Calgary is an baby-boomer among Canadian cities. Some 100 people are said to arrive daily in this oil’n’gas city, thus driving an exponential increase of population in an otherwise still rural city. Most people nowadays talk about criminality, growing insecurity and homelessness. Newspapers are already engaged in a campaign asking for tougher police intervention. And of course, local politicians have already incorporated the discourse of safety and security into their populist-driven agendas.
But beyond the rhetoric, it is true that as a city grows, so do criminality and insecurity. I do not know if there is a necessary causality here (I prefer to think not, because causality is a very tricky thing), but today I started noticing the homeless downtown. Not that I do not see them, but rather that this time I started looking at them with different eyes, held my bag closer and looked around to make sure the encounter could classify as safe. My friend added: “Did you hear about the homeless in Toronto who killed a tourist?” and we plunged into our the usual discussion about feeling safe in a big, growing city.

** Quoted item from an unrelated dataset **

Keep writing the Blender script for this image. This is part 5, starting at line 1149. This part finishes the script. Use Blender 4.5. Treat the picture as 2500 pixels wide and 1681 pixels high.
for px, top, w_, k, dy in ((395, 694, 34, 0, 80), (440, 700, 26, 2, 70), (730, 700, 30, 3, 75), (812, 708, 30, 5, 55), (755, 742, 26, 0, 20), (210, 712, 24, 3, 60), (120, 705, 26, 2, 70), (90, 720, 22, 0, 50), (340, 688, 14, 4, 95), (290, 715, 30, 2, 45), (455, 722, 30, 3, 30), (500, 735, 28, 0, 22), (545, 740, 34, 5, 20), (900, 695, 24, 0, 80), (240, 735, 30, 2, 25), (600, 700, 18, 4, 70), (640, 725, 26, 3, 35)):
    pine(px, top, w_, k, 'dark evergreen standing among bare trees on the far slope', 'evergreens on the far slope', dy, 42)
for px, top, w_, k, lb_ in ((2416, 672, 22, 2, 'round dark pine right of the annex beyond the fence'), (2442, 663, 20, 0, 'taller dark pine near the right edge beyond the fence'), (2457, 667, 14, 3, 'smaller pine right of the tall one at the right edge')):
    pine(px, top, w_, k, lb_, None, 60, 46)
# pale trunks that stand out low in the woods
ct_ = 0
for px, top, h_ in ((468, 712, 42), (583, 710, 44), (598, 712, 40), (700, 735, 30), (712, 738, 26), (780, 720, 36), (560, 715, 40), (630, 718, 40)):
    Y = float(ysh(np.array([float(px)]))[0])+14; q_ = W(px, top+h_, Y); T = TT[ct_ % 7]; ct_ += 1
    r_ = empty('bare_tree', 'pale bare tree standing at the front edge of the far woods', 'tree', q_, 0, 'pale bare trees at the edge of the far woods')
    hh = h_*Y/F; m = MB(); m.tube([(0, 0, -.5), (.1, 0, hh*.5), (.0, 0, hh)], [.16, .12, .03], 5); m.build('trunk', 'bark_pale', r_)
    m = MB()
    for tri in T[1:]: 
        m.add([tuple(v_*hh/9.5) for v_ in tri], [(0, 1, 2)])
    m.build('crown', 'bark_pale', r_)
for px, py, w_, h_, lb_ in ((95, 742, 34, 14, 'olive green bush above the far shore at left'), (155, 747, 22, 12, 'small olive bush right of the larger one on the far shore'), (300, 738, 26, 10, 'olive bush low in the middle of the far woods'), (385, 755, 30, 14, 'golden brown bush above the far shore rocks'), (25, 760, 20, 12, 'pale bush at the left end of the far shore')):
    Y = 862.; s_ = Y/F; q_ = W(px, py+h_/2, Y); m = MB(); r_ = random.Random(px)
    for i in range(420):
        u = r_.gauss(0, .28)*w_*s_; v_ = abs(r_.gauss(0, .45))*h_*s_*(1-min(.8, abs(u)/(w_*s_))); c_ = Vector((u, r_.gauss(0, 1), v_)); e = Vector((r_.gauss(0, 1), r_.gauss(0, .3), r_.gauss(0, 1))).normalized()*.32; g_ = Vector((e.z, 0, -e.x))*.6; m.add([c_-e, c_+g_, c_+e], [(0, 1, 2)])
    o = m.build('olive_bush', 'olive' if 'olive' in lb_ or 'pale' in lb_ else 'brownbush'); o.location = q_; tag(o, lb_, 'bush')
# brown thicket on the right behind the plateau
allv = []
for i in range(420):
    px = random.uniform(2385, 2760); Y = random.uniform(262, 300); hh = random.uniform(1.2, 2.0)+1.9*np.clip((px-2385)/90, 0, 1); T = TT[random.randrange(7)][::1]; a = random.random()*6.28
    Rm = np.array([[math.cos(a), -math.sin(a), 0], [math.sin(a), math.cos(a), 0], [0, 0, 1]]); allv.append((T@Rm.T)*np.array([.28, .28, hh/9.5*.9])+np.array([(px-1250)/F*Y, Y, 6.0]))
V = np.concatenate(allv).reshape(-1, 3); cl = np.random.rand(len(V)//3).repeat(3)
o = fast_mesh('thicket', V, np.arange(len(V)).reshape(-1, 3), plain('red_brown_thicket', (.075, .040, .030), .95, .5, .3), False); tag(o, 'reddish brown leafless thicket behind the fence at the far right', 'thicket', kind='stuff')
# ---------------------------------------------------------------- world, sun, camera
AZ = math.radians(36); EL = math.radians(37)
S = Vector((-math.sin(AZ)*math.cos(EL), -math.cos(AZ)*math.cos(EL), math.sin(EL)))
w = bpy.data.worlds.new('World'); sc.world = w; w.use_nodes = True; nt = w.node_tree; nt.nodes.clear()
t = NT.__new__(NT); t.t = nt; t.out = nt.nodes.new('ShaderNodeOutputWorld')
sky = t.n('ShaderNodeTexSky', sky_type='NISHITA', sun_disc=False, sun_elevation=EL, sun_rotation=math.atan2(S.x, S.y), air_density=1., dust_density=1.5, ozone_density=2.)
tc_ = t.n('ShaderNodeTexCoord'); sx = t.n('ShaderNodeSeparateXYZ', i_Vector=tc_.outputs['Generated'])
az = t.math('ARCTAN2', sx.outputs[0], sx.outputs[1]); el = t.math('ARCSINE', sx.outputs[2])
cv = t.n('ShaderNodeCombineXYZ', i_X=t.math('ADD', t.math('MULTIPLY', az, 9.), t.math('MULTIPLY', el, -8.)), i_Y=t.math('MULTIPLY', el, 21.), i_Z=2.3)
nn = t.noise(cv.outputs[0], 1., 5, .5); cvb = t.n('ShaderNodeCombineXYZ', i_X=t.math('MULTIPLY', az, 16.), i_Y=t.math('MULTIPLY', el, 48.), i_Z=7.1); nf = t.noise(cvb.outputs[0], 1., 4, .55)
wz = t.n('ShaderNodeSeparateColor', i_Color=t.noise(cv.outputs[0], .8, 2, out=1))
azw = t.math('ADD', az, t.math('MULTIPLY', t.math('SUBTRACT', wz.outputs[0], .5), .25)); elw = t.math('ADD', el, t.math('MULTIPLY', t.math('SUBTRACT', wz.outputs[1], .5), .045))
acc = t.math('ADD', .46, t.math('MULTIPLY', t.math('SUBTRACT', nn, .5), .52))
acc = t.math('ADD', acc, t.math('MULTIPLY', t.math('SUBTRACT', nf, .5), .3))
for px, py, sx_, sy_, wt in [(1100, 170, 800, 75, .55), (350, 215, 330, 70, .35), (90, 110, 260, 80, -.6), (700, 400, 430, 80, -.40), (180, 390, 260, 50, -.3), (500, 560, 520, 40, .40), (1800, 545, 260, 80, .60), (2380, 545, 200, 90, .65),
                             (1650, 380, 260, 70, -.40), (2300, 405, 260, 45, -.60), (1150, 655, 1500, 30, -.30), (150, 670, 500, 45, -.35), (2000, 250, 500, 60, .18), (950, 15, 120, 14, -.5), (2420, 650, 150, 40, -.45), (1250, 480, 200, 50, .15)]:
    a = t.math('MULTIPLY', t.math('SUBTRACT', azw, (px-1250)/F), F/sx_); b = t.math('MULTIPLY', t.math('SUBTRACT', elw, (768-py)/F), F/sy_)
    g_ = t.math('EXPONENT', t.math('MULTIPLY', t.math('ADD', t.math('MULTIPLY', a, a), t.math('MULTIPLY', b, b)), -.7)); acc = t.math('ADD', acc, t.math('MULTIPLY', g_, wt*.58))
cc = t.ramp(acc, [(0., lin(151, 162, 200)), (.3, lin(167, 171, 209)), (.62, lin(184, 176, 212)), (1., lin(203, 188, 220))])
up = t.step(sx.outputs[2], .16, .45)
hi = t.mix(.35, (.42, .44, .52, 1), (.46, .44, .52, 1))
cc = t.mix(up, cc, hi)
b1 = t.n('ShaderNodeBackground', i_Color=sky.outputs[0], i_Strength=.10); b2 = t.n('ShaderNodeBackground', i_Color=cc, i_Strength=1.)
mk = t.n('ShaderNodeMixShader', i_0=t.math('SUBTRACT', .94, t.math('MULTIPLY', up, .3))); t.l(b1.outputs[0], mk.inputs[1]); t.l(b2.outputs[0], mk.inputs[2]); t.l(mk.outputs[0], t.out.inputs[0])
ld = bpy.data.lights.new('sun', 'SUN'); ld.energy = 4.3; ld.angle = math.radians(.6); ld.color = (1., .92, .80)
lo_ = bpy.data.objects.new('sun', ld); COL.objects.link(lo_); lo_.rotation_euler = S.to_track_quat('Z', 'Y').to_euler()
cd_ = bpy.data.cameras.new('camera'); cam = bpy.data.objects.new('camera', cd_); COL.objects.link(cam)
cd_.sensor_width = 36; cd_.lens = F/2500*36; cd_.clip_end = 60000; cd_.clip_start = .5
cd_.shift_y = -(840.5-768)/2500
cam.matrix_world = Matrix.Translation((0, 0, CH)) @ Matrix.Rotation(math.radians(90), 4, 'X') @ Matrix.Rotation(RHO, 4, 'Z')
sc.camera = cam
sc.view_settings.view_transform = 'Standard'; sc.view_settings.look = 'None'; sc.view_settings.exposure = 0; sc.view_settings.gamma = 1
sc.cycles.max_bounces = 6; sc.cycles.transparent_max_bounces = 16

Reflecting on difference and living with it are two different things: the first is a cognitive endeavor, while the second is an embodied practice. As homelessness becomes associated with criminality, our previously 'tolerant' attitudes are changing. But it's not only about attitudes. It's also about our physical fears being awaken by the constant association of homelssness and criminality in various public spheres. We read about this, we see it on TV, we start talking about it with our friends and before you know it, our behavior and our explanations of this behavior have changed. This only shows, I think, how our understanding and embracing of difference is neither static, nor outside our contextual and contingent embodied existences.